DATA EXCERPT.
• • • •
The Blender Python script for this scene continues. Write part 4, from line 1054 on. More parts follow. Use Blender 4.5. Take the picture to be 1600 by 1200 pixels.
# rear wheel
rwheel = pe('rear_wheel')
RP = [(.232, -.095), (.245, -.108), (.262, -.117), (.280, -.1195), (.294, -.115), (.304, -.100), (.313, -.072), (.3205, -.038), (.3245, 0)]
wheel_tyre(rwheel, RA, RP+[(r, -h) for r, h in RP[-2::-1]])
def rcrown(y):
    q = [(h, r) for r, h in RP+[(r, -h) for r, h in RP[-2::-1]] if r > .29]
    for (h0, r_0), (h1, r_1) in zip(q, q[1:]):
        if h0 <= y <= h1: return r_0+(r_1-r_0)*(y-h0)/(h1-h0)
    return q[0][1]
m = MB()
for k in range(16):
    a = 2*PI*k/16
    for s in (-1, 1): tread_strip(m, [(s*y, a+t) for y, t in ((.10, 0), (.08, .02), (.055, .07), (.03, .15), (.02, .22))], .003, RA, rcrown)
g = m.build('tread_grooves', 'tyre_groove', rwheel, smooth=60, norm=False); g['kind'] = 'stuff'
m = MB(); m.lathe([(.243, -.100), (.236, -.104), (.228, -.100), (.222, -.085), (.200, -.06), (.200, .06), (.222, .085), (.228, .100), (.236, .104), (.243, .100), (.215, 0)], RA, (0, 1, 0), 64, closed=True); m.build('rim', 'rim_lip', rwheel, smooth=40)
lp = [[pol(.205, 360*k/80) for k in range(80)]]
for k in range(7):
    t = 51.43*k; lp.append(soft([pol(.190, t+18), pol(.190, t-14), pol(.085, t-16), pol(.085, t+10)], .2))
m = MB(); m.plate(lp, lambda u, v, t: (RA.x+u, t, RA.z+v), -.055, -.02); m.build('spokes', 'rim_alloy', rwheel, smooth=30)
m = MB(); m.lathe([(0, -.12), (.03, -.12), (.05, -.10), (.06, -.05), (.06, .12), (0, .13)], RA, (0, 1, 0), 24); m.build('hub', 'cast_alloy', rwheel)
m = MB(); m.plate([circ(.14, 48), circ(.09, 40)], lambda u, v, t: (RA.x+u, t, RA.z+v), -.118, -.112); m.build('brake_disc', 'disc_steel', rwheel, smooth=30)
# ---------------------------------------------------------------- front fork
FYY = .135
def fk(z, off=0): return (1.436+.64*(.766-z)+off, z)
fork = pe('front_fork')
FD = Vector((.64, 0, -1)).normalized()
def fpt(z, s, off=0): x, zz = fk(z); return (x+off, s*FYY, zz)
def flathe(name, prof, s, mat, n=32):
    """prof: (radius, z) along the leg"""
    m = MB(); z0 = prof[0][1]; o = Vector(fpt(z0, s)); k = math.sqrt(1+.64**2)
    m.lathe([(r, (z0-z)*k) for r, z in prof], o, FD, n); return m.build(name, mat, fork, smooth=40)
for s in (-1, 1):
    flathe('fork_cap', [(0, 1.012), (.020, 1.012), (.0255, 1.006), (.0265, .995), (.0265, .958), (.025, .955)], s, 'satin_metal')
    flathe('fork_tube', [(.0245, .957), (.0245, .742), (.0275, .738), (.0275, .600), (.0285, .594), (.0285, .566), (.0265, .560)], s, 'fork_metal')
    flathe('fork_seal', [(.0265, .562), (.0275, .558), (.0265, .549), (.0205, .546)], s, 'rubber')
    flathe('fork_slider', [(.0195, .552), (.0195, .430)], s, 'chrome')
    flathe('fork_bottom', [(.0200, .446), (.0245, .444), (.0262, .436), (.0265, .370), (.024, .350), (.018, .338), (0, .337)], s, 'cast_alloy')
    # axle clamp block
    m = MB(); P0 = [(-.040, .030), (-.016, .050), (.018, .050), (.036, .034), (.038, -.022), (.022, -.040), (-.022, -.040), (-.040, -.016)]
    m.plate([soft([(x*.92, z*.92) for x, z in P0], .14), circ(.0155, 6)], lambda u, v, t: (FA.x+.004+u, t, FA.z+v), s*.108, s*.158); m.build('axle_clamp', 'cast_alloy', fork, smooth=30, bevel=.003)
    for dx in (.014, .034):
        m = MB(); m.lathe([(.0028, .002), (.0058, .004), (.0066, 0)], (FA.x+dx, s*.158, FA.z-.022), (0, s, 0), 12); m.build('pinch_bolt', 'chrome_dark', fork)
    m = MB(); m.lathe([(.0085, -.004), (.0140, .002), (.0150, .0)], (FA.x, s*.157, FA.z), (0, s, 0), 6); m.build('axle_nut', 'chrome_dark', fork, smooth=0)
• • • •
PROBLEM DESCRIPTION. Repeat the data above exactly.

RESULT OF THIS EXERCISE.
The Blender Python script for this scene continues. Write part 4, from line 1054 on. More parts follow. Use Blender 4.5. Take the picture to be 1600 by 1200 pixels.
# rear wheel
rwheel = pe('rear_wheel')
RP = [(.232, -.095), (.245, -.108), (.262, -.117), (.280, -.1195), (.294, -.115), (.304, -.100), (.313, -.072), (.3205, -.038), (.3245, 0)]
wheel_tyre(rwheel, RA, RP+[(r, -h) for r, h in RP[-2::-1]])
def rcrown(y):
    q = [(h, r) for r, h in RP+[(r, -h) for r, h in RP[-2::-1]] if r > .29]
    for (h0, r_0), (h1, r_1) in zip(q, q[1:]):
        if h0 <= y <= h1: return r_0+(r_1-r_0)*(y-h0)/(h1-h0)
    return q[0][1]
m = MB()
for k in range(16):
    a = 2*PI*k/16
    for s in (-1, 1): tread_strip(m, [(s*y, a+t) for y, t in ((.10, 0), (.08, .02), (.055, .07), (.03, .15), (.02, .22))], .003, RA, rcrown)
g = m.build('tread_grooves', 'tyre_groove', rwheel, smooth=60, norm=False); g['kind'] = 'stuff'
m = MB(); m.lathe([(.243, -.100), (.236, -.104), (.228, -.100), (.222, -.085), (.200, -.06), (.200, .06), (.222, .085), (.228, .100), (.236, .104), (.243, .100), (.215, 0)], RA, (0, 1, 0), 64, closed=True); m.build('rim', 'rim_lip', rwheel, smooth=40)
lp = [[pol(.205, 360*k/80) for k in range(80)]]
for k in range(7):
    t = 51.43*k; lp.append(soft([pol(.190, t+18), pol(.190, t-14), pol(.085, t-16), pol(.085, t+10)], .2))
m = MB(); m.plate(lp, lambda u, v, t: (RA.x+u, t, RA.z+v), -.055, -.02); m.build('spokes', 'rim_alloy', rwheel, smooth=30)
m = MB(); m.lathe([(0, -.12), (.03, -.12), (.05, -.10), (.06, -.05), (.06, .12), (0, .13)], RA, (0, 1, 0), 24); m.build('hub', 'cast_alloy', rwheel)
m = MB(); m.plate([circ(.14, 48), circ(.09, 40)], lambda u, v, t: (RA.x+u, t, RA.z+v), -.118, -.112); m.build('brake_disc', 'disc_steel', rwheel, smooth=30)
# ---------------------------------------------------------------- front fork
FYY = .135
def fk(z, off=0): return (1.436+.64*(.766-z)+off, z)
fork = pe('front_fork')
FD = Vector((.64, 0, -1)).normalized()
def fpt(z, s, off=0): x, zz = fk(z); return (x+off, s*FYY, zz)
def flathe(name, prof, s, mat, n=32):
    """prof: (radius, z) along the leg"""
    m = MB(); z0 = prof[0][1]; o = Vector(fpt(z0, s)); k = math.sqrt(1+.64**2)
    m.lathe([(r, (z0-z)*k) for r, z in prof], o, FD, n); return m.build(name, mat, fork, smooth=40)
for s in (-1, 1):
    flathe('fork_cap', [(0, 1.012), (.020, 1.012), (.0255, 1.006), (.0265, .995), (.0265, .958), (.025, .955)], s, 'satin_metal')
    flathe('fork_tube', [(.0245, .957), (.0245, .742), (.0275, .738), (.0275, .600), (.0285, .594), (.0285, .566), (.0265, .560)], s, 'fork_metal')
    flathe('fork_seal', [(.0265, .562), (.0275, .558), (.0265, .549), (.0205, .546)], s, 'rubber')
    flathe('fork_slider', [(.0195, .552), (.0195, .430)], s, 'chrome')
    flathe('fork_bottom', [(.0200, .446), (.0245, .444), (.0262, .436), (.0265, .370), (.024, .350), (.018, .338), (0, .337)], s, 'cast_alloy')
    # axle clamp block
    m = MB(); P0 = [(-.040, .030), (-.016, .050), (.018, .050), (.036, .034), (.038, -.022), (.022, -.040), (-.022, -.040), (-.040, -.016)]
    m.plate([soft([(x*.92, z*.92) for x, z in P0], .14), circ(.0155, 6)], lambda u, v, t: (FA.x+.004+u, t, FA.z+v), s*.108, s*.158); m.build('axle_clamp', 'cast_alloy', fork, smooth=30, bevel=.003)
    for dx in (.014, .034):
        m = MB(); m.lathe([(.0028, .002), (.0058, .004), (.0066, 0)], (FA.x+dx, s*.158, FA.z-.022), (0, s, 0), 12); m.build('pinch_bolt', 'chrome_dark', fork)
    m = MB(); m.lathe([(.0085, -.004), (.0140, .002), (.0150, .0)], (FA.x, s*.157, FA.z), (0, s, 0), 6); m.build('axle_nut', 'chrome_dark', fork, smooth=0)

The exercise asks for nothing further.